:: Provided material ::
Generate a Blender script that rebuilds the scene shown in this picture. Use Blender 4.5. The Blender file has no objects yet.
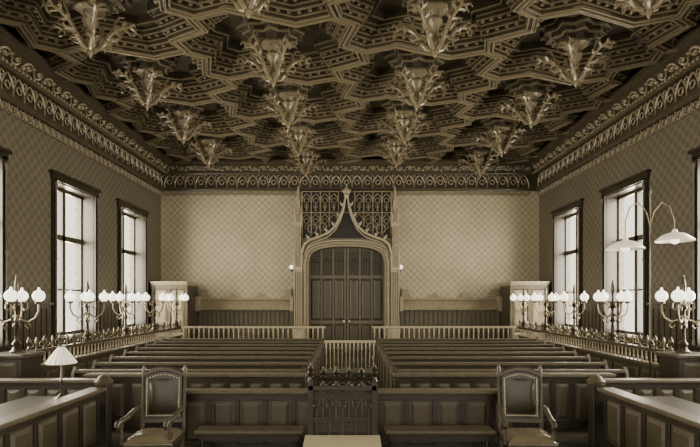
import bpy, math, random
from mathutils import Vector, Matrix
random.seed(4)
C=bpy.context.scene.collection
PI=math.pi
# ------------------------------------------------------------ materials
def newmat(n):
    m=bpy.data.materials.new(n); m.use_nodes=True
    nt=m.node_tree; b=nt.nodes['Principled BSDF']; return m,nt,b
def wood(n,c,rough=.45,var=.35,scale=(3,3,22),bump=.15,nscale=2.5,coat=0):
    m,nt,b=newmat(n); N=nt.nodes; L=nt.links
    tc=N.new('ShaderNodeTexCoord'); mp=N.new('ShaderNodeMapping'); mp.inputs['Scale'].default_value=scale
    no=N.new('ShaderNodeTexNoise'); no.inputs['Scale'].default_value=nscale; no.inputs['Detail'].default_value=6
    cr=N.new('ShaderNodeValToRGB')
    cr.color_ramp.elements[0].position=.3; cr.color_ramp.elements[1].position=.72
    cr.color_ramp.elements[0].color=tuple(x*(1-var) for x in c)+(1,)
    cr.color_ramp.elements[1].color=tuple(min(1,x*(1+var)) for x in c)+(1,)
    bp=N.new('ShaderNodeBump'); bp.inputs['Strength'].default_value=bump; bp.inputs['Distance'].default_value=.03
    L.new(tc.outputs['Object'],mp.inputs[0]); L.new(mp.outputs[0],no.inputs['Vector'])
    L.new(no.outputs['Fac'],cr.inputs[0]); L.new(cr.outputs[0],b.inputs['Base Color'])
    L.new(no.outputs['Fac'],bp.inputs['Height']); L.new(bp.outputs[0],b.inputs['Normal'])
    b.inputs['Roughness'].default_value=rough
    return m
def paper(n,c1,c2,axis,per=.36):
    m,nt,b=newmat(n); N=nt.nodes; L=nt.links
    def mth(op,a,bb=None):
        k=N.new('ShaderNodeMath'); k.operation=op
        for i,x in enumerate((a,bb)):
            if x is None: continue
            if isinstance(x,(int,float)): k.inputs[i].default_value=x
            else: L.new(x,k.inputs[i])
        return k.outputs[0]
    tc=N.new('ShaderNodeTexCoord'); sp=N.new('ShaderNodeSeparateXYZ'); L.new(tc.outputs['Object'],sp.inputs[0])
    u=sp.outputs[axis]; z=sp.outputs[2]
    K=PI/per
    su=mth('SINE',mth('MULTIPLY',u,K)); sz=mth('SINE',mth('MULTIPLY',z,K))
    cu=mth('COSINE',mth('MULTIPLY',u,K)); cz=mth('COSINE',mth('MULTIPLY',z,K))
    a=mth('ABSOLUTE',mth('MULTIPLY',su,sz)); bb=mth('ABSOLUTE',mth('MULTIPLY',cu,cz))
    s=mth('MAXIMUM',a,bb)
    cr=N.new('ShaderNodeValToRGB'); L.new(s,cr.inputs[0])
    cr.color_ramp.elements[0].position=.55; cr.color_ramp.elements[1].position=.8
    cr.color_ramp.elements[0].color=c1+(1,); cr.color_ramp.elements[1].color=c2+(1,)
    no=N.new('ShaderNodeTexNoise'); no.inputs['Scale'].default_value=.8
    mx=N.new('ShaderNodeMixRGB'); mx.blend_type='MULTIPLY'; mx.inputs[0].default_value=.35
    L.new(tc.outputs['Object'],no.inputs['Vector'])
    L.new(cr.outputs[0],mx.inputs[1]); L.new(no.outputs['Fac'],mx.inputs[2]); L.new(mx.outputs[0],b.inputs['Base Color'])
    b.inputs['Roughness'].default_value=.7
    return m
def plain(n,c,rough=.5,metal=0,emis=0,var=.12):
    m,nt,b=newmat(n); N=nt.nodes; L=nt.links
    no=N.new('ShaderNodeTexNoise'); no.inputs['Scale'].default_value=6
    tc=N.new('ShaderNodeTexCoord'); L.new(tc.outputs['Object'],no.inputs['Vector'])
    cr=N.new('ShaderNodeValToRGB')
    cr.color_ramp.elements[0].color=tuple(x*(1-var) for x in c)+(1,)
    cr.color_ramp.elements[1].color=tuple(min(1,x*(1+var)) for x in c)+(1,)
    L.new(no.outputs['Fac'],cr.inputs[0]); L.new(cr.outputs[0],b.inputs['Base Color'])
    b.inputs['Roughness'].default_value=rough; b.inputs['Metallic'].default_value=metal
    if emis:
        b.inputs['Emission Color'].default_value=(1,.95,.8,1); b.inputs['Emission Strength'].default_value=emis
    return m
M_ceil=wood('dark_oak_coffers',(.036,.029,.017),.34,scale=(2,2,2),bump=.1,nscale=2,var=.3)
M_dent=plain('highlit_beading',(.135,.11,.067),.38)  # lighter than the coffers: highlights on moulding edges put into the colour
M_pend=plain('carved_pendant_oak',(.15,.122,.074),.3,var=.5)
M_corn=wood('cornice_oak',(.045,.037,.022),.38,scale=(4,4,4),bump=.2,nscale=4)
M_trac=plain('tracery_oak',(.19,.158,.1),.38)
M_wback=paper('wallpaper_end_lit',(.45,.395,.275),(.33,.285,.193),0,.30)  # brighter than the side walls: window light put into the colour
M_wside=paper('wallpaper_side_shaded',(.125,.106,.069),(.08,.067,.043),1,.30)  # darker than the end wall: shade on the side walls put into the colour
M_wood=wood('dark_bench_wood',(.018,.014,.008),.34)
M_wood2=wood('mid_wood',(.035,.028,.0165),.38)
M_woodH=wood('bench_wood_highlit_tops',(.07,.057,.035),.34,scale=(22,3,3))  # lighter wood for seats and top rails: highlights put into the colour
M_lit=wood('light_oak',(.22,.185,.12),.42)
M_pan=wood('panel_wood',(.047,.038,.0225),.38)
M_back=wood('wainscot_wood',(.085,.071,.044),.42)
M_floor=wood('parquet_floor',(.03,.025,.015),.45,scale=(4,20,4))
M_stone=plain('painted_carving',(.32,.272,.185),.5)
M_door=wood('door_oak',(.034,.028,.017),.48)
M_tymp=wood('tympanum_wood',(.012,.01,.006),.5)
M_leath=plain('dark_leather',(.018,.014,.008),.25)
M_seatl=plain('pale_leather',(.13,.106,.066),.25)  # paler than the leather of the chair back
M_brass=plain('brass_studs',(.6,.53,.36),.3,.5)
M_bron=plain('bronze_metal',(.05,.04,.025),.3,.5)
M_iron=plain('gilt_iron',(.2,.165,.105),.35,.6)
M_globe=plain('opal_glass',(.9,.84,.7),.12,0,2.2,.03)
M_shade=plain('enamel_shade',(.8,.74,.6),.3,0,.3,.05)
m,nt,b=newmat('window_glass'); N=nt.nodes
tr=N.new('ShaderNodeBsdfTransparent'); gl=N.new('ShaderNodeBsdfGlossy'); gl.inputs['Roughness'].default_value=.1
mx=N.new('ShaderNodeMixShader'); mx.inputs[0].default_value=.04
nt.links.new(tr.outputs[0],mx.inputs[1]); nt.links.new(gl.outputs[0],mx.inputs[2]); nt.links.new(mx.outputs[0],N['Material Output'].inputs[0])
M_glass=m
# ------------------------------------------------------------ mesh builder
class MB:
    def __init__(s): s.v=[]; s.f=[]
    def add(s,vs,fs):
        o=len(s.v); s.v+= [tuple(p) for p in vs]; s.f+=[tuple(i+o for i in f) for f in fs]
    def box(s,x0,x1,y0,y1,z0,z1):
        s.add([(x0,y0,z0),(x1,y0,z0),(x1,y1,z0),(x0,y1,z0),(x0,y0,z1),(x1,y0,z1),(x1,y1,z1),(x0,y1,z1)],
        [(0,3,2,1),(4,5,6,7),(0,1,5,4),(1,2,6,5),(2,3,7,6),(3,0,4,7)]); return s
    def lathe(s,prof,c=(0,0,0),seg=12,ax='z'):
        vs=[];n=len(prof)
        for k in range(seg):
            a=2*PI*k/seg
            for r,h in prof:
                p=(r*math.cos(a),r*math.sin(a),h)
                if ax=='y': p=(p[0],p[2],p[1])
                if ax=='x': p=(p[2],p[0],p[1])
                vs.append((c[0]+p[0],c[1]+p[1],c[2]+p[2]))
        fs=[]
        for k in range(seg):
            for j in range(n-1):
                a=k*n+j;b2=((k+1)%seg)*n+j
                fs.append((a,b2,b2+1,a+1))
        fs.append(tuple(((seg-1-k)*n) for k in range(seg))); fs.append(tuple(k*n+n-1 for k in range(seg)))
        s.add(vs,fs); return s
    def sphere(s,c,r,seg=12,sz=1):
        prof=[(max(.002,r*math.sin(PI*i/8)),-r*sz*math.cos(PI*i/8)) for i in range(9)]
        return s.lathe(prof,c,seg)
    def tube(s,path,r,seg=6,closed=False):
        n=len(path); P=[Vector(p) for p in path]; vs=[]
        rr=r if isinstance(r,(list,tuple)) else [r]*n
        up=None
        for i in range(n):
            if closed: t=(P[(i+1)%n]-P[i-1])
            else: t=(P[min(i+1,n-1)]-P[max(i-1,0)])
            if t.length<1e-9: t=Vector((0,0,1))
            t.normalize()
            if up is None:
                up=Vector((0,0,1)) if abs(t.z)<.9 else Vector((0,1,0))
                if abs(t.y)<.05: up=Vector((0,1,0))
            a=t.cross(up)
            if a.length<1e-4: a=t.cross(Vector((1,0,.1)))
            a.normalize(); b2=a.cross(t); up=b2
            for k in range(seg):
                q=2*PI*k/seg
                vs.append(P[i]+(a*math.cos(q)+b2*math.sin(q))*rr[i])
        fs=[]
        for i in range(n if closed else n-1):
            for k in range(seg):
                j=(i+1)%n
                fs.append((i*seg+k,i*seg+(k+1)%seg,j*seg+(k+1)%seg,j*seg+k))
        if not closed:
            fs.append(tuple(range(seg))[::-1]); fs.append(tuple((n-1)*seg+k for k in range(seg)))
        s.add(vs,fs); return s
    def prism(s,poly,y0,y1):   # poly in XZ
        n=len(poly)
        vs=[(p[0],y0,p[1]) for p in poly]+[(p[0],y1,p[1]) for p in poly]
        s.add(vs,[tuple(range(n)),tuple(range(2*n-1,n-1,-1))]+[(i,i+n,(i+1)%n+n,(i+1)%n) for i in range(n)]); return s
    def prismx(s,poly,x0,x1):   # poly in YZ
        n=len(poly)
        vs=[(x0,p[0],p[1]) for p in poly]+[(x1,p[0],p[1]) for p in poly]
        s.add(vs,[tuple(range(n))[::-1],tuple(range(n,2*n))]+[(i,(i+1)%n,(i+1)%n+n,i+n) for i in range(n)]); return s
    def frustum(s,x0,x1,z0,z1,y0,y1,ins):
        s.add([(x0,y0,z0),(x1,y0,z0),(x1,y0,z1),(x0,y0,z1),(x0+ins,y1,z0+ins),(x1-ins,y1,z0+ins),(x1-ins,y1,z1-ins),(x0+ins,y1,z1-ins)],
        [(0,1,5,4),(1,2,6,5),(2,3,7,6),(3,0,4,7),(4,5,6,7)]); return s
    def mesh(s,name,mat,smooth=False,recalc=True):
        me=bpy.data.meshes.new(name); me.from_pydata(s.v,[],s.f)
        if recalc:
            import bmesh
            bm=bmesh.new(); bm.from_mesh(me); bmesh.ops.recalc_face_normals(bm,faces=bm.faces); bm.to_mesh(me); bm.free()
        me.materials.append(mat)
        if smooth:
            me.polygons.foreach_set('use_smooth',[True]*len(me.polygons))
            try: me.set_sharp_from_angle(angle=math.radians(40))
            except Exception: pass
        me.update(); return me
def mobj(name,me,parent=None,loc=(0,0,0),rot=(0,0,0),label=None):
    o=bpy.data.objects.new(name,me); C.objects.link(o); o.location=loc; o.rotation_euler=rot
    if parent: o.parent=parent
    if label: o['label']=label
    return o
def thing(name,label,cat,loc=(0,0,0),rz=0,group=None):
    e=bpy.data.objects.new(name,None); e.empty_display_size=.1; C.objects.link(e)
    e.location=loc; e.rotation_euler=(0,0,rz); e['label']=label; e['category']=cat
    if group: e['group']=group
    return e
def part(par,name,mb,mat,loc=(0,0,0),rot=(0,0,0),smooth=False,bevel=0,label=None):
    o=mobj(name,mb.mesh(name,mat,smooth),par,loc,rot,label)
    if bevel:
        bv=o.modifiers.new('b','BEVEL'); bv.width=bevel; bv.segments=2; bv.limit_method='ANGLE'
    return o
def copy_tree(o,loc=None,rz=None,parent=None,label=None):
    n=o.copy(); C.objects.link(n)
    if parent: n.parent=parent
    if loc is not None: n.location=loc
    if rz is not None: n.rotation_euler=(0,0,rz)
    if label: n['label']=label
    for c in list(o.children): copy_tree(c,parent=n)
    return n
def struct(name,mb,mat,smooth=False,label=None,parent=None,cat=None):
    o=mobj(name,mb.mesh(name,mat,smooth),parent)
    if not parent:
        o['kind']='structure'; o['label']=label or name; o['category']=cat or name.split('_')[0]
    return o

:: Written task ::
From the data above, copy each line that has the string "paper".

:: The solution ::
def paper(n,c1,c2,axis,per=.36):
M_wback=paper('wallpaper_end_lit',(.45,.395,.275),(.33,.285,.193),0,.30)  # brighter than the side walls: window light put into the colour
M_wside=paper('wallpaper_side_shaded',(.125,.106,.069),(.08,.067,.043),1,.30)  # darker than the end wall: shade on the side walls put into the colour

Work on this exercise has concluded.